The mega transaction, which also includes the wholesale, logistics and warehousing business of the Future Group, has a combined value of Rs 24,713 crore and cements Reliance Retail’s position as the undisputed leader in the organised retail segment.
The Future Group houses leading retail formats, including supermarket chain Big Bazaar, upmarket food stores Foodhall, and bargain clothing chain Brand Factory. The acquisition is part of a scheme in which Future Group will merge some of the companies handling these businesses into Future Enterprises Limited (FEL).
Under this deal, key Future Group entities, including Future Retail (FRL), Future Lifestyle Fashions (FLFL), Future Supply Chain (FSC), Future Consumer and Future Market Networks would first be merged into Future Enterprise (FEL), following which Reliance Retail Ventures Limited (RRVL) will acquire the relevant business segments from FEL on a slump-sale basis for an enterprise value of Rs 24,713 crore.
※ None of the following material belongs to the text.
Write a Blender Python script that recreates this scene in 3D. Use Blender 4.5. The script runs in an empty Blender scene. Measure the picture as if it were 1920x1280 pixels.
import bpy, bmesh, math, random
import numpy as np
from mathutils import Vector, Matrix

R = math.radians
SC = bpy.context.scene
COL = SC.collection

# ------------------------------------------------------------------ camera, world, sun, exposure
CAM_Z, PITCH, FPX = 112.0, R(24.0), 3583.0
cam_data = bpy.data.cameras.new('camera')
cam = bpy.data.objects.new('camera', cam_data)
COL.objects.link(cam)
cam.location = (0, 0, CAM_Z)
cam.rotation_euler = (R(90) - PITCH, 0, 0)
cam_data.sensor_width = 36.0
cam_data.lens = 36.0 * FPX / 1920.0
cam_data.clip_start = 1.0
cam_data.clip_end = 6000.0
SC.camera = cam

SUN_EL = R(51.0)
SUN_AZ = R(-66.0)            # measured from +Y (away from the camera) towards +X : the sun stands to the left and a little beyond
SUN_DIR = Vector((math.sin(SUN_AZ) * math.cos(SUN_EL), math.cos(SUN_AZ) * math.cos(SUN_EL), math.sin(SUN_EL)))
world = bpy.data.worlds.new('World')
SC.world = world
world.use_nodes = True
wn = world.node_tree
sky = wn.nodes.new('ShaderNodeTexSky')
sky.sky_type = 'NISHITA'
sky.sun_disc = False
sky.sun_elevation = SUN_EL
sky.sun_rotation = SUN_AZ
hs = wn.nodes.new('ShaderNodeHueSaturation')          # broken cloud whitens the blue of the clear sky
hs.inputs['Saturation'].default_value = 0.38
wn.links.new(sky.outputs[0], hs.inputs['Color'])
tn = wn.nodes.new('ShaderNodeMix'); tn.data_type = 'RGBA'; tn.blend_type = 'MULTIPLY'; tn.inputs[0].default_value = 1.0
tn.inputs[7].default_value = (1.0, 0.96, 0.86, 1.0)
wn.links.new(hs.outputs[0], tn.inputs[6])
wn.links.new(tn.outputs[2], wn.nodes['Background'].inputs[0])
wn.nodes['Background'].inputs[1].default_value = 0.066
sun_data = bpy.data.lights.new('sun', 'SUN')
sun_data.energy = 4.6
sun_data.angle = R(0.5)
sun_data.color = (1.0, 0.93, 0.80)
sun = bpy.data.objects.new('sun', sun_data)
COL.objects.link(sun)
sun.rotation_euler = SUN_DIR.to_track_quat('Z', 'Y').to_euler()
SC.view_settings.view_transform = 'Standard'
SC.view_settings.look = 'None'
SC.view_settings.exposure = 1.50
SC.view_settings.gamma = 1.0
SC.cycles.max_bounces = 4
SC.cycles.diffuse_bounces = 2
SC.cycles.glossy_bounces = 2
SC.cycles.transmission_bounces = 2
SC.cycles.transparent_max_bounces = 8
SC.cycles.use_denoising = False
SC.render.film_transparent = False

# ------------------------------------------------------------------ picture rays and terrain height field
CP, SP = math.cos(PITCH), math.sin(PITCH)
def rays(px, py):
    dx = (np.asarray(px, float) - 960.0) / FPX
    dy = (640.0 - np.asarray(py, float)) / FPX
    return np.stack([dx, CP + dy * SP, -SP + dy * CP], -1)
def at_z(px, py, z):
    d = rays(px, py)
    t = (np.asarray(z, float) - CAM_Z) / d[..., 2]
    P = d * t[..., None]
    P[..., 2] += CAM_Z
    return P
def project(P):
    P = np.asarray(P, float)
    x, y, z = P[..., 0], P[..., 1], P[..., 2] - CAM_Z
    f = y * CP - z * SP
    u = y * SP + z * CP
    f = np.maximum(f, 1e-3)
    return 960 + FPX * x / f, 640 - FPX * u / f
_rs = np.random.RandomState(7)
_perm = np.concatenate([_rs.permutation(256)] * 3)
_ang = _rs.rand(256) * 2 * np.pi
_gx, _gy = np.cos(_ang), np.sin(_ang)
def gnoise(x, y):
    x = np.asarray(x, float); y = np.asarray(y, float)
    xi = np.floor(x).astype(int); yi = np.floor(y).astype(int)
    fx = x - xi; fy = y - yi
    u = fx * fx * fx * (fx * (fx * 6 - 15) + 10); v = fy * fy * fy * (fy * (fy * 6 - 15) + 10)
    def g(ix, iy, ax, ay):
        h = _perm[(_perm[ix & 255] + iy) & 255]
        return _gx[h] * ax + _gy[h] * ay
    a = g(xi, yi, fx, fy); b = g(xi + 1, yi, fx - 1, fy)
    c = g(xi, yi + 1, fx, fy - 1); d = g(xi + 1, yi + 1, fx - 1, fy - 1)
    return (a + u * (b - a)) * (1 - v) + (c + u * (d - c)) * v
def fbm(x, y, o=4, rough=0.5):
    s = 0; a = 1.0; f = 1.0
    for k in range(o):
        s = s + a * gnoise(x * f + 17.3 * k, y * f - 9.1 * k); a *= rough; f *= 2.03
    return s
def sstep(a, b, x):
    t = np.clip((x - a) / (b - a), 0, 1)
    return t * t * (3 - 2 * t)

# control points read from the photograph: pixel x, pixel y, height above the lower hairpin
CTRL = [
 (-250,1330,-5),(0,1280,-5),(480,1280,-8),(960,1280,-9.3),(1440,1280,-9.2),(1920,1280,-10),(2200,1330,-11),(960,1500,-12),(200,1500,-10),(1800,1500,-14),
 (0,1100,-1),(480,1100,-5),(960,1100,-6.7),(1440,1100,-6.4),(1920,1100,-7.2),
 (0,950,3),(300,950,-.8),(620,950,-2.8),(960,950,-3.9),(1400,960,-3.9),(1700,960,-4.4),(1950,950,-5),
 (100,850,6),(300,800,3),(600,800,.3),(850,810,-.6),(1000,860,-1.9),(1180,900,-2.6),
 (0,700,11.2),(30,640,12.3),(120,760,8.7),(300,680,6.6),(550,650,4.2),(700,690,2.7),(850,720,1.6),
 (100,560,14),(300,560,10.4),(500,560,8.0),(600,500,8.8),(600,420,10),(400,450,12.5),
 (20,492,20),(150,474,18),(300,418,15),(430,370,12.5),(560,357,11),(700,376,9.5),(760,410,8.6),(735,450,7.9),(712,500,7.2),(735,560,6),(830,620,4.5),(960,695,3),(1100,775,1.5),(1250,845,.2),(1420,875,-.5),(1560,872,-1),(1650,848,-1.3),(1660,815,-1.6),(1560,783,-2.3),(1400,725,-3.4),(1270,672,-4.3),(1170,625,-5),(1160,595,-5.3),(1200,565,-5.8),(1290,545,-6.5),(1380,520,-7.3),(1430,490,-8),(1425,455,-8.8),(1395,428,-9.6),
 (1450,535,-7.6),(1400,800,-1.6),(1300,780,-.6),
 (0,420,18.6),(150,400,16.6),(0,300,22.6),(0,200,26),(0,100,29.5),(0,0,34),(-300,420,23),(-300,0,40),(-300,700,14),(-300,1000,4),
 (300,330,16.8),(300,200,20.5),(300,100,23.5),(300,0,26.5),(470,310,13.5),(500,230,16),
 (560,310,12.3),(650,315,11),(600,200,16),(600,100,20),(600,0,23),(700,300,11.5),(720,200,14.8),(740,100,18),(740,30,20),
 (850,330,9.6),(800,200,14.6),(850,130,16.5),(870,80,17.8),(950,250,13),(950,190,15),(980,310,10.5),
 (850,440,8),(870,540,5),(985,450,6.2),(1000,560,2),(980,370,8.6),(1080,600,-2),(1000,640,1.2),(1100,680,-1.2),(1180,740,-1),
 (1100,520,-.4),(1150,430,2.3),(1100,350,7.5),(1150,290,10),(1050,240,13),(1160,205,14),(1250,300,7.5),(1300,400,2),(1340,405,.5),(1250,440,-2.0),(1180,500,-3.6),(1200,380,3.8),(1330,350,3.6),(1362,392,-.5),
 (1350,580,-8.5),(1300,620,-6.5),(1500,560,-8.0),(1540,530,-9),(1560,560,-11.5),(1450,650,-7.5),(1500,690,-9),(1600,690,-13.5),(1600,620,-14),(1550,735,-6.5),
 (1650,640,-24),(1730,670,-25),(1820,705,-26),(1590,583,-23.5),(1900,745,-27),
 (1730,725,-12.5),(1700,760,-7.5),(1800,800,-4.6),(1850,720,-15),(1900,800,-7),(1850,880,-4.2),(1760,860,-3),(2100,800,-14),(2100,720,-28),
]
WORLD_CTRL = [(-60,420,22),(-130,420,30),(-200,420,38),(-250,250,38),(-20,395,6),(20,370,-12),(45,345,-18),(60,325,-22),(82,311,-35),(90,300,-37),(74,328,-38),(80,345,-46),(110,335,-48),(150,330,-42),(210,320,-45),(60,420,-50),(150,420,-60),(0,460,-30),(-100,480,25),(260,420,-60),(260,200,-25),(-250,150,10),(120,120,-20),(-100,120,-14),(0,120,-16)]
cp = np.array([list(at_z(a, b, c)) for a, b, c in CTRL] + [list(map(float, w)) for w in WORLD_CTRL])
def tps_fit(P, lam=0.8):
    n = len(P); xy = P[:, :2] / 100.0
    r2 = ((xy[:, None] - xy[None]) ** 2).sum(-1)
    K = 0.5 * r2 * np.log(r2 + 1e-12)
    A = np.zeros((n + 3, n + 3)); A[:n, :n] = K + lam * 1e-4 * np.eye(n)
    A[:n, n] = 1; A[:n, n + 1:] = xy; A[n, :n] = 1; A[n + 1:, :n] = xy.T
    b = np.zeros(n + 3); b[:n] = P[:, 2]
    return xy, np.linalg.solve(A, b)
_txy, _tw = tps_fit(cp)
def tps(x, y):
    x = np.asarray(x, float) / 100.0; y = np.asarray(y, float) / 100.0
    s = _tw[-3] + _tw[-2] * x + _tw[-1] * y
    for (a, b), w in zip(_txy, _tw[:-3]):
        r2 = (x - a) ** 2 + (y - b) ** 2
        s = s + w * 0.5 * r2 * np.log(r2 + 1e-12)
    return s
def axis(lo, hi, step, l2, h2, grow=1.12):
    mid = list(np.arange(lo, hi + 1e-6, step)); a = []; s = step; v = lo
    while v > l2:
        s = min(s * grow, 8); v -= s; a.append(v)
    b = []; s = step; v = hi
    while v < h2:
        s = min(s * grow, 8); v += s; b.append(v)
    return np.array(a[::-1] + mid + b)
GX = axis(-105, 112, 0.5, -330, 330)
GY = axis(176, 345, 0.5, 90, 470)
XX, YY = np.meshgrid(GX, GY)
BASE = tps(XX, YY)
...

This transaction is subject to statutory approvals.
Reliance Retail and Fashion Lifestyle Limited (RRFLL) also proposes to invest Rs 1,200 crore in the preferential issue of equity shares by FEL to acquire 6.09 percent of post-merger equity and Rs 400 crore to acquire warrants convertible into equity shares of FEL, which will result in RRFLL acquiring a further 7.05 percent in FEL.